Extract, without alteration, each line from the start of the listing to the line bearing "w.node_tree.nodes['Background'].inputs[1].default_value = 0.125".

## Data in this exercise
|---|
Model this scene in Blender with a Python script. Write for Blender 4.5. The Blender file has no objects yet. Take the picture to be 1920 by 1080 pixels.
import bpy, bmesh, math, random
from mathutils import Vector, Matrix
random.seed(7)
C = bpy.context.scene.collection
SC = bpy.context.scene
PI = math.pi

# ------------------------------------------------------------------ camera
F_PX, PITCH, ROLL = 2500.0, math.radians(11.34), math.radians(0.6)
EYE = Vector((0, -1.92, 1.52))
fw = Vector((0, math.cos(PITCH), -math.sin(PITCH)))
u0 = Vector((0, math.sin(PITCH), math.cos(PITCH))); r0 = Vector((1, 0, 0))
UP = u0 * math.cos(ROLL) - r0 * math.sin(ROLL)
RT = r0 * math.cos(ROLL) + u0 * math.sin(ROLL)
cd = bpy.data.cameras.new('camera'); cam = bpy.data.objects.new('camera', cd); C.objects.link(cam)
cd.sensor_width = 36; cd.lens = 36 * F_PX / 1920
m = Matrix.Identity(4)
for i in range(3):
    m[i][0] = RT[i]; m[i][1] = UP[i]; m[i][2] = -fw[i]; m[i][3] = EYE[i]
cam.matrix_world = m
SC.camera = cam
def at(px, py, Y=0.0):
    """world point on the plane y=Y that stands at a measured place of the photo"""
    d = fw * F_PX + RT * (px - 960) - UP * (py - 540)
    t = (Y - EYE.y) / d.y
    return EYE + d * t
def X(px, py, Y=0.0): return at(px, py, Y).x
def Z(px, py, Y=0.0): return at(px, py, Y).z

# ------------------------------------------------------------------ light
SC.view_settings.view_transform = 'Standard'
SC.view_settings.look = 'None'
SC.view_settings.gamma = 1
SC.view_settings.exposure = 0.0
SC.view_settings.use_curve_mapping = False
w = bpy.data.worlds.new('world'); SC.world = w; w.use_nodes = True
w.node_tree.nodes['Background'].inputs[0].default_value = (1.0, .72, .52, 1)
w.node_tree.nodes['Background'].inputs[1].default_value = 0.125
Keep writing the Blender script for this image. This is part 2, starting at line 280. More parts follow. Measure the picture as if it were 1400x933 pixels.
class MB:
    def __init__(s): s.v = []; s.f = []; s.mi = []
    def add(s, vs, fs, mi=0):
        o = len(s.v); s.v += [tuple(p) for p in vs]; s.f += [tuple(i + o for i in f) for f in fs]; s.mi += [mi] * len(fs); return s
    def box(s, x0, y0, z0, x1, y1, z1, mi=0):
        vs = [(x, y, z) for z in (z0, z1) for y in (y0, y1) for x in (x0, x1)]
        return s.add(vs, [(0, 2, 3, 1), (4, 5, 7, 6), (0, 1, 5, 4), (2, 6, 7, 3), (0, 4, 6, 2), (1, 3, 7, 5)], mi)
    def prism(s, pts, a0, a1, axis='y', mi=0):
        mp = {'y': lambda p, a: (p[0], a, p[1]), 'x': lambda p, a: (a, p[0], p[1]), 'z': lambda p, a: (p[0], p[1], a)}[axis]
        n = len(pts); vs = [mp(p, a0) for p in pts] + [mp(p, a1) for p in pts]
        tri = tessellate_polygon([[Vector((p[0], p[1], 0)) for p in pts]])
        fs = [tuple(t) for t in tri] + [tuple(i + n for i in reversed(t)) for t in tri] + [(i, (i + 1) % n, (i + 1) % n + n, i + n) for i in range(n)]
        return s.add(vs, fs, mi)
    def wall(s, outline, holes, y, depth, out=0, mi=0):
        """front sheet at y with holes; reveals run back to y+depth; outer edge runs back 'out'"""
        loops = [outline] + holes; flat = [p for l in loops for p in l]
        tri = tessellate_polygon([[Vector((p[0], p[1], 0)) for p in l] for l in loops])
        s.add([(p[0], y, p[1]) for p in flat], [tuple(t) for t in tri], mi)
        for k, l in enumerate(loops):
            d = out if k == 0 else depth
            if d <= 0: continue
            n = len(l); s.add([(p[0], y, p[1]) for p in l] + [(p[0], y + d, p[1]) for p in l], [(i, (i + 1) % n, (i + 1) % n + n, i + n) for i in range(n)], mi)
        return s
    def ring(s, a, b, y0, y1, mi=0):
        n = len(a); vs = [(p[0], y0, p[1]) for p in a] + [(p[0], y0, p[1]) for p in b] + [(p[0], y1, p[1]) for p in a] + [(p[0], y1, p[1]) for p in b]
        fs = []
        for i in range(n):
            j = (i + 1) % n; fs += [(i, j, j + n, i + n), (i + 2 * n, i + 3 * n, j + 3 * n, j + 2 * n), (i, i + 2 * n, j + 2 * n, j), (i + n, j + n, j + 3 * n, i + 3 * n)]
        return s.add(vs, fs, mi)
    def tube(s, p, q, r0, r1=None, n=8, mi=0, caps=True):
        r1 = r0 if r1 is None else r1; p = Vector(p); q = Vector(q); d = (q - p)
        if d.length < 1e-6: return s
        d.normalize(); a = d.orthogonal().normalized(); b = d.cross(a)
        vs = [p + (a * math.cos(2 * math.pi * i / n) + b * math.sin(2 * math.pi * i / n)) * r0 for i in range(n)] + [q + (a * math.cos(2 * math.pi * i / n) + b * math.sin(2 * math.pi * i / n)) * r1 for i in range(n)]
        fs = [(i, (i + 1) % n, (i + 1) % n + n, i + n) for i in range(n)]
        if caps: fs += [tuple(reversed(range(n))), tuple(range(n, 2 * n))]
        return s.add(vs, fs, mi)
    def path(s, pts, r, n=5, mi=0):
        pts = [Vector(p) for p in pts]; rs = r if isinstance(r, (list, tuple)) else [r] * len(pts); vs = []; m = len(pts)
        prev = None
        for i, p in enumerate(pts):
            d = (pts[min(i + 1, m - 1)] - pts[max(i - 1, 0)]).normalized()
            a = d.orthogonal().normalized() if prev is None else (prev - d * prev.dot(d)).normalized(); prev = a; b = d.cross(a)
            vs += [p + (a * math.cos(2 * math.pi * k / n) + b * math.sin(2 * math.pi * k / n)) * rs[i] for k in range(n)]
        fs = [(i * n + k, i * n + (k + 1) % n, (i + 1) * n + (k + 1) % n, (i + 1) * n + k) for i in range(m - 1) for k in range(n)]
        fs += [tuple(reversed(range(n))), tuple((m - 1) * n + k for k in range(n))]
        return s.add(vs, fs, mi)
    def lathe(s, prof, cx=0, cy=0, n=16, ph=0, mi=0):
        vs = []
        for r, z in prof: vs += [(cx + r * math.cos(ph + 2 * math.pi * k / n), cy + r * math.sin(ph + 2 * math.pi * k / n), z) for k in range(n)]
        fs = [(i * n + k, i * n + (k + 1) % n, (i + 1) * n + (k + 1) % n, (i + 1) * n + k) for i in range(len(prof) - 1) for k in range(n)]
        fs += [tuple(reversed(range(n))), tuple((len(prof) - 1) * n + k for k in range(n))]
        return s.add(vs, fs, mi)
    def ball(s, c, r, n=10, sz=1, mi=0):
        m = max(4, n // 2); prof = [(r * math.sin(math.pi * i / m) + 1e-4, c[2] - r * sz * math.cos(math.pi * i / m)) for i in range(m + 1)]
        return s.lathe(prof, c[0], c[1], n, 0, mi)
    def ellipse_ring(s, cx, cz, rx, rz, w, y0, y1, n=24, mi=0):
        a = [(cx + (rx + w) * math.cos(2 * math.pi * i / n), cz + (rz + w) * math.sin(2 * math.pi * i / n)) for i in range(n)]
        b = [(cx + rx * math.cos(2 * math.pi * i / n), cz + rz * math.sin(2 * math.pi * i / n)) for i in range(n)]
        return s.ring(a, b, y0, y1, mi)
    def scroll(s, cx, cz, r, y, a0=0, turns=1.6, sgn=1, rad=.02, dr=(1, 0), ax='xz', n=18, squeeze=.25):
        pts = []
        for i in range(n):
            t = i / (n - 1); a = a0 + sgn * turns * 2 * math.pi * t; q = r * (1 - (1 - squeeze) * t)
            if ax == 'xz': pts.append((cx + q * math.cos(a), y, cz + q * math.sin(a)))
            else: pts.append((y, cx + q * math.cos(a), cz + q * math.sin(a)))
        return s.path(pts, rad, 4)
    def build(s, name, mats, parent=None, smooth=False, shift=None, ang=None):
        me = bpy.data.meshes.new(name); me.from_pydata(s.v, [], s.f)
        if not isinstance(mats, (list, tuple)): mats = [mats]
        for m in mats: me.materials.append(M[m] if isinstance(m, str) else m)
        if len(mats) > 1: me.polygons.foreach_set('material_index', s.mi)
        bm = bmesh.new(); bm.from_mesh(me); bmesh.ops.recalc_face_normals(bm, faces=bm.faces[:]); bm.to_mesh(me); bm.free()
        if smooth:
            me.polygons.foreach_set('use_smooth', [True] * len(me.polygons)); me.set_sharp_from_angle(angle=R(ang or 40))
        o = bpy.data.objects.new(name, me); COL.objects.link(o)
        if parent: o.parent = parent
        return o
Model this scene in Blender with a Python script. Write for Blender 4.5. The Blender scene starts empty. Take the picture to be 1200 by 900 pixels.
|---|
## Written answer
Model this scene in Blender with a Python script. Write for Blender 4.5. The Blender file has no objects yet. Take the picture to be 1920 by 1080 pixels.
import bpy, bmesh, math, random
from mathutils import Vector, Matrix
random.seed(7)
C = bpy.context.scene.collection
SC = bpy.context.scene
PI = math.pi

# ------------------------------------------------------------------ camera
F_PX, PITCH, ROLL = 2500.0, math.radians(11.34), math.radians(0.6)
EYE = Vector((0, -1.92, 1.52))
fw = Vector((0, math.cos(PITCH), -math.sin(PITCH)))
u0 = Vector((0, math.sin(PITCH), math.cos(PITCH))); r0 = Vector((1, 0, 0))
UP = u0 * math.cos(ROLL) - r0 * math.sin(ROLL)
RT = r0 * math.cos(ROLL) + u0 * math.sin(ROLL)
cd = bpy.data.cameras.new('camera'); cam = bpy.data.objects.new('camera', cd); C.objects.link(cam)
cd.sensor_width = 36; cd.lens = 36 * F_PX / 1920
m = Matrix.Identity(4)
for i in range(3):
    m[i][0] = RT[i]; m[i][1] = UP[i]; m[i][2] = -fw[i]; m[i][3] = EYE[i]
cam.matrix_world = m
SC.camera = cam
def at(px, py, Y=0.0):
    """world point on the plane y=Y that stands at a measured place of the photo"""
    d = fw * F_PX + RT * (px - 960) - UP * (py - 540)
    t = (Y - EYE.y) / d.y
    return EYE + d * t
def X(px, py, Y=0.0): return at(px, py, Y).x
def Z(px, py, Y=0.0): return at(px, py, Y).z

# ------------------------------------------------------------------ light
SC.view_settings.view_transform = 'Standard'
SC.view_settings.look = 'None'
SC.view_settings.gamma = 1
SC.view_settings.exposure = 0.0
SC.view_settings.use_curve_mapping = False
w = bpy.data.worlds.new('world'); SC.world = w; w.use_nodes = True
w.node_tree.nodes['Background'].inputs[0].default_value = (1.0, .72, .52, 1)
w.node_tree.nodes['Background'].inputs[1].default_value = 0.125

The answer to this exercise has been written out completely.